Beshear’s order restored voting rights to Kentucky residents with non-violent and non-sexual felony offenses. It also allows those same people to hold public office. However, no permanent change has been made to solidify this restoration of civil rights into the Kentucky constitution. Once someone’s voting rights are restored, even under executive order, those rights cannot be taken away if the order is reversed by a new administration. Beshear said he’s proud of the executive order, especially after seeing what a difference it can make in someone’s life. 

“You can almost see dignity cloaked around that person. It is hard to describe but it’s really moving,” he said. 

Beshear said he’s heard the criticism of his order and how it doesn’t go far enough, but he believes some crimes are so heinous that those who commit them shouldn’t get their voting rights restored. The governor said he’s been influenced by his time as attorney general and the victims he’s spoken with. 

 

 

  

Not everyone agrees with the governor’s reasoning for preventing people who have served their time from voting or holding public office. 
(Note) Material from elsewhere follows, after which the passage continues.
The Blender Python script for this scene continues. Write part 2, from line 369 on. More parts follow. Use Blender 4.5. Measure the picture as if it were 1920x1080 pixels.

“If the purpose of incarceration is to punish and rehabilitate, and we have this data showing people are less likely to offend if they have their rights restored, to me it seems like a no-brainer,” Marcus Jackson said.  

Jackson is the Smart Justice organizing coordinator for the ACLU of Kentucky and has been working to get formerly disenfranchised people registered to vote. It’s a right he personally doesn’t have due to a previous felony conviction. In January he’ll finally join the ranks of those who can participate in the democratic process again. Jackson said people who have their civil rights restored are less likely to reoffend, which is why he thinks everyone who has served their time should have their rights restored. 

“If you look at the executive order, the crimes that are prohibited from voting are supposed to be the worst offenders,” he said. “If I really wanted rehabilitation and safe communities, wouldn’t that be the group of people that I would invest in the most?”

Jackson said Beshear’s executive order was a good first step, but isn’t enough. One of the ACLU’s priorities for the 2022 legislative session will be working to solidify the restoration of civil rights in the state’s constitution.